Total system power consumption was measured using an Extech power meter supplied by AMD last year during the hot Prescott releases. Two results were generated for each processor, the first representing an idle state of the test machine running the Windows desktop for several minutes, and the second a load scenario created by running PCMark05’s CPU suite. Each score represents average wattage of the entire test system (minus the display) for each test scenario. Bear in mind that the test system used identical hard and optical drives, system memory, graphics and sound cards, and power supply unit, so the only variable was the processors themselves. Last, power management was ensured as properly functioning prior to recording the idle state’s power draw (both Core 2 Duo parts run at 1.6 GHz at the desktop, according to CPU-Z).

Power Consumption

The three processors displayed fairly close power usage in both areas, largely because as noted above QX6700’s additional cores are not always running at full speed. Worth noting is that the quad core spiked to 244 watts during one of PCMark05’s CPU tests than runs four separate tasks, resulting in a slightly higher load consumption than the E6700.

Conclusions

Based on our testing, Intel’s Core 2 Extreme QX6700 quad-core processor is something of a mixed bag. The games used, some of them new titles, showed little if any performance advantage from the QX6700’s additional cores. Call of Duty 2, though, did indeed break this mold and allowed the quad-core part to outperform the dual-core X6800 and its higher clock speed. Yet while promising, Call of Duty 2 was an anomaly for us, game-wise, and we have to acknowledge that it’s likely to take many months, if not years, for game developers to begin truly taking advantage of multi-core processors. As with new generations of graphics boards, the developers need time to wrap their heads around and learn to properly support new technology, particularly when they have for years been accustomed to designing their game engines to run on one main thread.
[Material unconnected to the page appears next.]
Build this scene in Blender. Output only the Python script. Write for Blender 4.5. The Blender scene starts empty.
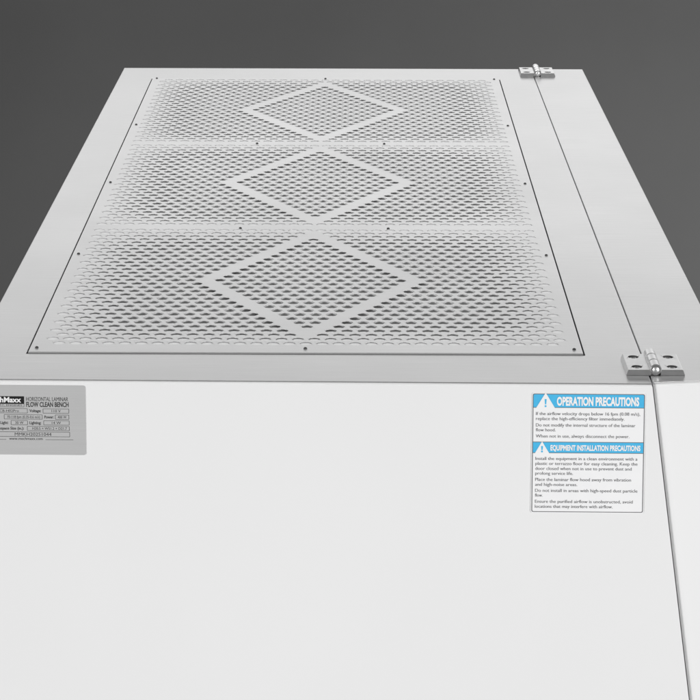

Our synthetic testing, however, painted a somewhat different, more optimistic picture, with Futuremark’s two synthetic suites displaying strong gains for the QX6700 over Intel’s Core 2 Duo parts, particularly 3DMark06’s two CPU tests. Productivity applications designed for multi-core environments, such as certain video editing packages, should shine on Intel’s quad core. Home users of such applications might want to start saving their pennies for a QX6700, especially since Intel will have months and months of market lead over AMD’s forthcoming quad-core Barcelona part. Whether or not the QX6700 will outperform AMD’s 4×4 platform, however, depends on how well the latter scales in performance.

Intel’s Core 2 Extreme QX6700 will cost over $1,000 once it hits the market. This pricing has become very standard for Intel’s Extreme edition processors, and as noted above the quad core will coexist with Intel’s dual-core Extreme part, the X6800, for the immediate future. Better yet, though, is that Intel has mentioned mainstream quad cores arriving in 2007, taking the PC landscape from single-core CPUs just two years ago to an industry that will see quad-core processors available within the midrange price space early next year. We only hope game developers will be able to keep pace.